The second fact is equally certain from the phenomena of what are called interferences, when the crest of one wave just overtakes the hollow of a preceding one, so that, if the two waves are of equal magnitude, the oscillations exactly neutralise one another, and two lights produce darkness. This is shown in a thousand different ways, and for all the different colours depending on different waves into which white light is analysed when passed through a prism. It is a certain result of wave-motion, and of wave-motion only, and therefore we know without a doubt that light is propagated by waves.
But waves imply a medium through which waveforms are transmitted, for waves are nothing but the rhythmic motion of something which rises and falls, or oscillates symmetrically about a mean position of rest, slowly or quickly according to the less or greater elasticity of the medium. The waves which run along a large and slack wire are large and slow, those along a small and tightly stretched wire are small and quick; and from the data we possess as to light, its velocity of transmission, its refraction when its waves pass from one medium into another of different density, and from the distance between the waves as shown by interference, it is easy to calculate the lengths and vibratory periods of the waves, and the elasticity of the medium through which such waves are transmitted.

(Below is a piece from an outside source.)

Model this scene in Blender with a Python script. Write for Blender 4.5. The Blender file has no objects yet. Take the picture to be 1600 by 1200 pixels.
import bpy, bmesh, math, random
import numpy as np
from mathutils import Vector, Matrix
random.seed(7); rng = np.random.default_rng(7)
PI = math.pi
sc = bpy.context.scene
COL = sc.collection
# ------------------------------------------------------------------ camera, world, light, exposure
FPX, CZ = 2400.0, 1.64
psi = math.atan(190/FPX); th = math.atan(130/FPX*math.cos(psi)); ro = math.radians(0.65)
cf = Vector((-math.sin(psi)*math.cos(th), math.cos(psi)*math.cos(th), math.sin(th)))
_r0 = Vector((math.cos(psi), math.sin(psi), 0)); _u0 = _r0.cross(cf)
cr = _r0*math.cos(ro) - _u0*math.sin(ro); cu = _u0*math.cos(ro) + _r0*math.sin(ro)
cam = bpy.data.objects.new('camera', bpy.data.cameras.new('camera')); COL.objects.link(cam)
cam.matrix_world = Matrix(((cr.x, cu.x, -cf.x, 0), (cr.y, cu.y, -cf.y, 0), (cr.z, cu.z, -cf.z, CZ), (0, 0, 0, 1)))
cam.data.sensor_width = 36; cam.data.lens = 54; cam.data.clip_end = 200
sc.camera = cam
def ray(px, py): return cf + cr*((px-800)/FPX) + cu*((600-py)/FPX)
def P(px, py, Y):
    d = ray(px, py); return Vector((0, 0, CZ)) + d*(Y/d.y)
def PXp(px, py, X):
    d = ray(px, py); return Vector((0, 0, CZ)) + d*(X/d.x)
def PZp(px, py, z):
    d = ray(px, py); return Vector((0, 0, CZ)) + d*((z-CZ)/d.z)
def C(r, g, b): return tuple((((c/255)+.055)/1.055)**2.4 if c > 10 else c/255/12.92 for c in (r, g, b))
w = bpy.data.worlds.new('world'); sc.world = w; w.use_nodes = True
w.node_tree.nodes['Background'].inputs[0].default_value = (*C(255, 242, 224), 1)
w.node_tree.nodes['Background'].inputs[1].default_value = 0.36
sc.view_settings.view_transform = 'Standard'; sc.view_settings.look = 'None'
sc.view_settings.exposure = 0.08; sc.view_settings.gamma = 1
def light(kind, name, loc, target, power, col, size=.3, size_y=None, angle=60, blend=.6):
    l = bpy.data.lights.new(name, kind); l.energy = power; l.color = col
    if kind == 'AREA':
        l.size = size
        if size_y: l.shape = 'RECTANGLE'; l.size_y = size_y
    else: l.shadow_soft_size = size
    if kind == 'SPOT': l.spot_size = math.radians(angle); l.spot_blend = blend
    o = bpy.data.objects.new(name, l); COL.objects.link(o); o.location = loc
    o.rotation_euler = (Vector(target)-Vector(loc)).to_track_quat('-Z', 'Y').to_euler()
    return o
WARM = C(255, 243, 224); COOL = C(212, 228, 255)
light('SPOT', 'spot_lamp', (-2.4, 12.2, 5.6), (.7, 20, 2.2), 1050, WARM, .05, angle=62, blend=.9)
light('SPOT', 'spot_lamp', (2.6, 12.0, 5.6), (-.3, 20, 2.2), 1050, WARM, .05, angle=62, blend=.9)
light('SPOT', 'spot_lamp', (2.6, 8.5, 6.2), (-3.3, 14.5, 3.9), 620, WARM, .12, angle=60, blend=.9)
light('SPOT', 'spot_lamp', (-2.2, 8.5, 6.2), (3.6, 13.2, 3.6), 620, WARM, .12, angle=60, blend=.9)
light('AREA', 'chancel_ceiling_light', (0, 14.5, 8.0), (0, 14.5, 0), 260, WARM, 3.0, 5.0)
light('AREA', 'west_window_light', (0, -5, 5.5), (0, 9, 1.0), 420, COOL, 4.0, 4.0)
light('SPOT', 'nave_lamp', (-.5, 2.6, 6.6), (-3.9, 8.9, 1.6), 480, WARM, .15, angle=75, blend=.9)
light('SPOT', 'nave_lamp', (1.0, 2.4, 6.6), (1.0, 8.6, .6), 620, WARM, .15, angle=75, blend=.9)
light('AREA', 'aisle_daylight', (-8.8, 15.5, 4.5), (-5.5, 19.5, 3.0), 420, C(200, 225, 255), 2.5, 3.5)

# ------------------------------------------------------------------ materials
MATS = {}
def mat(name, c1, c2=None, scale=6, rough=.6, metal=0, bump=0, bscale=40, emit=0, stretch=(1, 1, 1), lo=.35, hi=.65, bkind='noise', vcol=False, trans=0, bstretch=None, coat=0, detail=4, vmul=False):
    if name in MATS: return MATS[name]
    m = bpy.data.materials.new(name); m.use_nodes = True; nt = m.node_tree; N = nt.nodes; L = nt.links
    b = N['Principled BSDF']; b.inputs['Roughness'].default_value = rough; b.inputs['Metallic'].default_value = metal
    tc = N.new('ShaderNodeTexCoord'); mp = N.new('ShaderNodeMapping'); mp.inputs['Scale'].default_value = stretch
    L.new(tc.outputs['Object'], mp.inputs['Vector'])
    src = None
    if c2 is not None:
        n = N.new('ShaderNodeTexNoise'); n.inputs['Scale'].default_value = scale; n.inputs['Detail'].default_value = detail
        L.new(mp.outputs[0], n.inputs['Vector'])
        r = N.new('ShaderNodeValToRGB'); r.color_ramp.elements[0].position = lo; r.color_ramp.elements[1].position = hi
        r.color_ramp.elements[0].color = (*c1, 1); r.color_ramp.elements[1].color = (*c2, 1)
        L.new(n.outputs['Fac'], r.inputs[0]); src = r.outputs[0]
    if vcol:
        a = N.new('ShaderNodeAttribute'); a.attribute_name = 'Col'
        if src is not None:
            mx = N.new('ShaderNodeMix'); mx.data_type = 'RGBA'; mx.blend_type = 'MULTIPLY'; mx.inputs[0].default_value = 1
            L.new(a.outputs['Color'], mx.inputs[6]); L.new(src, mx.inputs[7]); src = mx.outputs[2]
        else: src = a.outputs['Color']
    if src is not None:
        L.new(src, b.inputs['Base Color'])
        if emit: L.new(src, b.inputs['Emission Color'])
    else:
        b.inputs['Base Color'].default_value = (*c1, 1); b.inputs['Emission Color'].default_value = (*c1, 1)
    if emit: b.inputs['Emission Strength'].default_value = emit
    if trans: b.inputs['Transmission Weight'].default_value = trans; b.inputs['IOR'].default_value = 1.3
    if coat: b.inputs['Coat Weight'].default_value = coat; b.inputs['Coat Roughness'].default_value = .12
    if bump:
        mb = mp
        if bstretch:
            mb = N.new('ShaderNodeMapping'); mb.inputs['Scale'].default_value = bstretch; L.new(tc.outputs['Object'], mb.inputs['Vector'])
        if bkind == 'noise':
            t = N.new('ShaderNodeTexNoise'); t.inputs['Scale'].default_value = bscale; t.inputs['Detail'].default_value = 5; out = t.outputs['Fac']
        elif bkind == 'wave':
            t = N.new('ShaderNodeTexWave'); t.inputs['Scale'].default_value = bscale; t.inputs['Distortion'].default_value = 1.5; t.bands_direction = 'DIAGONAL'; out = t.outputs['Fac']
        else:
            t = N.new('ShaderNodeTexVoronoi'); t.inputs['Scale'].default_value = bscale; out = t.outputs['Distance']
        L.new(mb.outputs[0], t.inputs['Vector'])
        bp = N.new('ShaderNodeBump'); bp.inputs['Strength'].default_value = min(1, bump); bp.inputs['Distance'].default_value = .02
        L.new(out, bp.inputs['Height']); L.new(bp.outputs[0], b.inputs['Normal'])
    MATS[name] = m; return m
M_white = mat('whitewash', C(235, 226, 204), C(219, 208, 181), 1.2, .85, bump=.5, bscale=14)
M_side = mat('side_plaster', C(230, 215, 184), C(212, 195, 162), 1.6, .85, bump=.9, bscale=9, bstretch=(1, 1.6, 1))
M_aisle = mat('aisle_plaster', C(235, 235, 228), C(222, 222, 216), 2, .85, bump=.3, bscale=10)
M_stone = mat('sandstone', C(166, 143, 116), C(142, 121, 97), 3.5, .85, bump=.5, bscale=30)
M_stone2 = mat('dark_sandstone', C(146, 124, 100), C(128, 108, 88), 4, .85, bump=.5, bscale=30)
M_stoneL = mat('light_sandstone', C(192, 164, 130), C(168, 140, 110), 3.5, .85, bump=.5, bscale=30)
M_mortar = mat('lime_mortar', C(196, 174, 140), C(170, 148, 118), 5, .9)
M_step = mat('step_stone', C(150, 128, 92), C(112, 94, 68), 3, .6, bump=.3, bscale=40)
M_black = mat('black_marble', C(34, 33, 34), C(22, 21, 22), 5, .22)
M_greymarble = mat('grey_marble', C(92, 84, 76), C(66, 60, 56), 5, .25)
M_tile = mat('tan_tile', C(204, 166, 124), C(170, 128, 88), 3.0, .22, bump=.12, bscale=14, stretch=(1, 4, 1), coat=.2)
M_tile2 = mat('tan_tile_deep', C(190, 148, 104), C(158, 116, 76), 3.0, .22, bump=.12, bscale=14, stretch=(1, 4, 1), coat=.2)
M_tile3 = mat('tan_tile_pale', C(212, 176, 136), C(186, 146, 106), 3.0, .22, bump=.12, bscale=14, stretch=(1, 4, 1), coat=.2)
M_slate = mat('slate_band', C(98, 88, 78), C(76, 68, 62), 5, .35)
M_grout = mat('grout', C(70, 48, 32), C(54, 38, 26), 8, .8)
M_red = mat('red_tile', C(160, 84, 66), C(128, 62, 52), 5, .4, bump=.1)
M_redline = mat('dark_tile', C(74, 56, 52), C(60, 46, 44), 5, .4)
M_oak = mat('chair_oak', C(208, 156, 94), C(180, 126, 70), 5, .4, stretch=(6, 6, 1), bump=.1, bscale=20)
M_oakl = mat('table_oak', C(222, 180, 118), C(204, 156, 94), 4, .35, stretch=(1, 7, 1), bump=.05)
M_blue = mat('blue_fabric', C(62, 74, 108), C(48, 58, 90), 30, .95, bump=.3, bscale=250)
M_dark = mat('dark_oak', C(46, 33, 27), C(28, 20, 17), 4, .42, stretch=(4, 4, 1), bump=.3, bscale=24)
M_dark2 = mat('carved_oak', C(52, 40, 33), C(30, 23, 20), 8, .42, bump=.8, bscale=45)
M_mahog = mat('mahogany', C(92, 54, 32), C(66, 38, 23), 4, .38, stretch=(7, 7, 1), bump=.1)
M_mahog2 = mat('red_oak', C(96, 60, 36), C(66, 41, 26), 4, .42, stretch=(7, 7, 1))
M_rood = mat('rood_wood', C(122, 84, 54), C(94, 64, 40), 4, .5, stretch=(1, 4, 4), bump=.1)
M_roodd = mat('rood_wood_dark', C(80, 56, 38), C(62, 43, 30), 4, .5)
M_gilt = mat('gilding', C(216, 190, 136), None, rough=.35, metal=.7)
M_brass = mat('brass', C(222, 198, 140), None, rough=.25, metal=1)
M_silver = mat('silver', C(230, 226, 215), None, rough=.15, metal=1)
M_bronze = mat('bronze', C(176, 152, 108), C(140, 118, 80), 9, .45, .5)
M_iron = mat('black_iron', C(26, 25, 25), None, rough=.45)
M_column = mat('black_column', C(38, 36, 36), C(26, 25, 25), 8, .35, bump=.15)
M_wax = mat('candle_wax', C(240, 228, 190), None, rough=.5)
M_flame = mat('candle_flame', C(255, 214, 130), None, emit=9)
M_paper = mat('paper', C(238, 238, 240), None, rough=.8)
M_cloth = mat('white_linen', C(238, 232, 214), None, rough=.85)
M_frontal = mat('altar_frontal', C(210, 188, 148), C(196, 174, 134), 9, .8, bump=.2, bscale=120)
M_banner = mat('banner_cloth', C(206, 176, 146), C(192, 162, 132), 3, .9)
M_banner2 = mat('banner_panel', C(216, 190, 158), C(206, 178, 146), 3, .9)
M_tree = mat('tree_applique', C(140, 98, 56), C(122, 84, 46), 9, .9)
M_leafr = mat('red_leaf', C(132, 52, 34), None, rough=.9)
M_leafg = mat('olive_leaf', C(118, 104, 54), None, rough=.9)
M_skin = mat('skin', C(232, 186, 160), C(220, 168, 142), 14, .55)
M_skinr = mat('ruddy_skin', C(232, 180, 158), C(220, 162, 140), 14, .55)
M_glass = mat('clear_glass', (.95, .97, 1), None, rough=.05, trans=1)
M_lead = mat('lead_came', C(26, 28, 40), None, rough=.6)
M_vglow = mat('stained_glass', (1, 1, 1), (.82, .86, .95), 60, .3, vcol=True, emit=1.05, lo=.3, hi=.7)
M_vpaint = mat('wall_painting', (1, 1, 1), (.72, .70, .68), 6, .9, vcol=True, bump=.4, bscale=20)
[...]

The figures at which we arrive are truly extraordinary. The dimensions and rates of oscillations of the waves which produce the different colours of visible light have been measured and calculated with the greatest accuracy, and they are as follows:
Dimensions of Light-Waves.
| Colours | No. of waves in one inch | No. of oscillations in one second |
|---|---|---|
| Red | 39,000 | 477,000,000,000,000 |
| Orange | 42,000 | 506,000,000,000,000 |
| Yellow | 44,000 | 535,000,000,000,000 |
| Green | 47,000 | 577,000,000,000,000 |
| Blue | 51,000 | 622,000,000,000,000 |
| Indigo | 54,000 | 658,000,000,000,000 |
| Violet | 57,000 | 699,000,000,000,000 |
The elasticity of this wonderful medium is even more extraordinary.
The rapidity with which wave-motion is transmitted depends, other things being equal, on the elasticity of the medium, which is proportional to the square of the velocity with which a wave travels through it. As the velocity of the sound-wave in air is about 1,100 feet in a second, and that of the light-wave about 192,000 miles in the same time, it follows that the velocity of the latter is about a million times greater than that of the former, and if the density of ether were the same as that of air, its elasticity must be about a million million times greater. But the elasticity is the same thing as the power of resisting compression, which in the case of air we know to be about 15 pounds to the square inch; so that the ether, if equally dense, would balance a pressure of 15 million million pounds to the square inch—that is, it would require a pressure of about 750 millions of tons to the square inch to condense ether to the density of air. On the other hand, its density, if any, must be so infinitesimally small that the earth moving through it in its orbit with a velocity of 1,100 miles a minute suffers no perceptible retardation.
Consider what this means. Air blowing at the rate of 100 miles an hour is a hurricane uprooting trees and levelling houses. If ether were as dense as air the resistance to the earth in passing through it would be 600 times that of going dead to windward in a tropical hurricane. But in point of fact there is no sensible resistance, for the earth and heavenly bodies move in their calculated paths according to the law of gravity exactly as they would do if they were moving in a vacuum. Even the comets, which consist of such excessively rare matter that when one of them got entangled among the satellites of Jupiter it did not affect their movements, are not retarded by the ether, or so slightly, that any retardation in the case of one or two of them is suspected rather than proved. But, if the ether has no weight, how can we call it material, weight being, as we have seen, the invariable test and measure of all matter down to the minutest atom? And yet how can we deny its existence when it is demonstrably necessary to account for undoubted facts revealed to us every day by the prism, the spectroscope, electricity, and chemical action, and deductions from these facts based on the strict laws of mathematical calculation? For the existence of the ether is not based only on the phenomena of light: it is an equally necessary postulate to explain those of heat, electricity, and chemical action. We must conceive of our atoms and molecules as forming systems and performing their movements, not in vacuo, but in an all-pervading medium of this ether, to which they impart, and from which they receive, impulses.
These impulses are excessively minute, and when they occur in irregular order they produce no appreciable effect; but when the vibrations of the ether keep time with those of the atoms, the multitude of small effects becomes summed up into one considerable enough to produce great changes. Just so a rhythmic succession of tiny ripples may set a heavy buoy oscillating, and the footfalls of a regiment of soldiers marching over a suspension-bridge may make it swing until it breaks down, while a confused mob could traverse it in safety. The latter affords a good illustration of the way in which molecular structures may be broken down, and their atoms set free to enter into other combinations, by the action of heat, light, or chemical rays beyond the visible end of the spectrum.